An older woman with glasses and grey hair and a light skin tone stands next to an older man with black hair, glasses, and a light skin tone over a podium that reads "Chicago Public Library"

Shana Pearlmutter and Peter Barash received the Award for their work as the founders of their school’s Legacy Project, which enables students to investigate issues relevant to them and communicate their ideas through murals at the school, leaving an impact on the school community for generations to come. By weaving project-based learning with real-world issues, both teachers have demonstrated a commitment to student inquiry, investigation and civic learning.

A woman with light neutral wearing formal clothing and curly hair standing at a desk mic stand

Elizabeth Robbins was recognized for her work prioritizing and advocating for the voices of young people throughout her 15-year career as an educator, Lead Civics Teacher, and leader of Brooks’s Gay-Straight Alliance Club and Student Voice Committee, where she supports student advocacy for a stronger school and community. Her work has been featured locally and nationally, from TedX to the Teaching Channel.

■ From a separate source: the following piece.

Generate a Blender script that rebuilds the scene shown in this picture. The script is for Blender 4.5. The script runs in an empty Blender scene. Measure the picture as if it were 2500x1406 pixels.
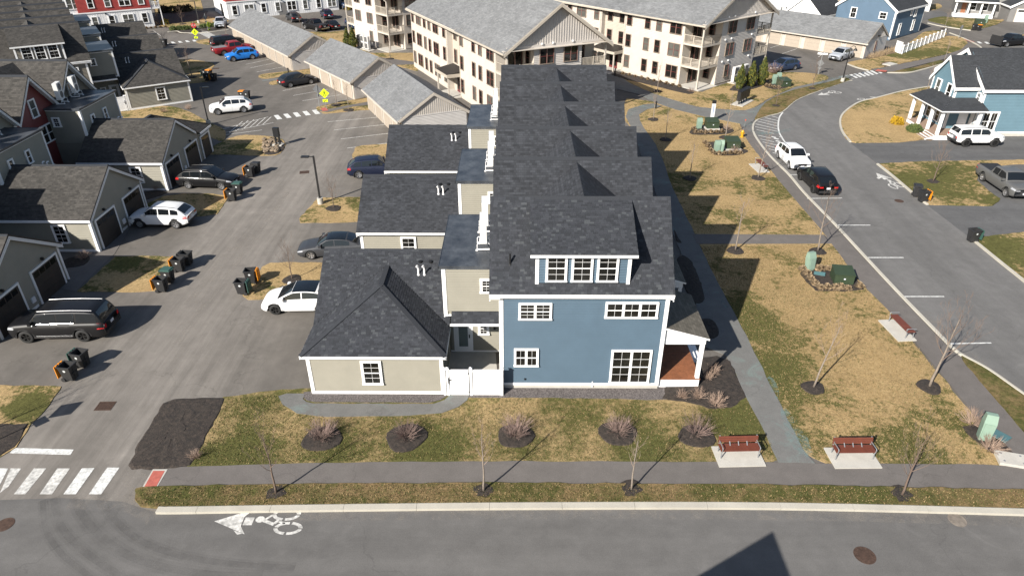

A diverse group of people sitting at a table interacting on a sunny day

Finally, it was time for our Community Partner Award, recognizing an organization that exemplified a meaningful partnership with Chicago Public Schools to empower student voices and encourage civic engagement.

Keke Palmer, a brown skin woman wearing a nude dress and others of diverse skin tones holding signs that says hopeful, etc for an Obama foundation event

The Award went to Voices of Youth in Chicago’s Education (VOYCE), recognizing its work in advancing civic learning for students of color in different communities across Chicago. VOYCE has empowered CPS students to organize advocacy campaigns focused on issues that matter to them, such as mental health, school discipline and youth relationships with law enforcement.

Two women with neutral light tone interacting with each other holding their hands up to each other in an audience of people

We were incredibly proud to partner with Chicago Public Schools to honor young people and those who support them here in our hometown. These award winners are demonstrating just how critical young voices are to making our schools, our education system, and our communities better.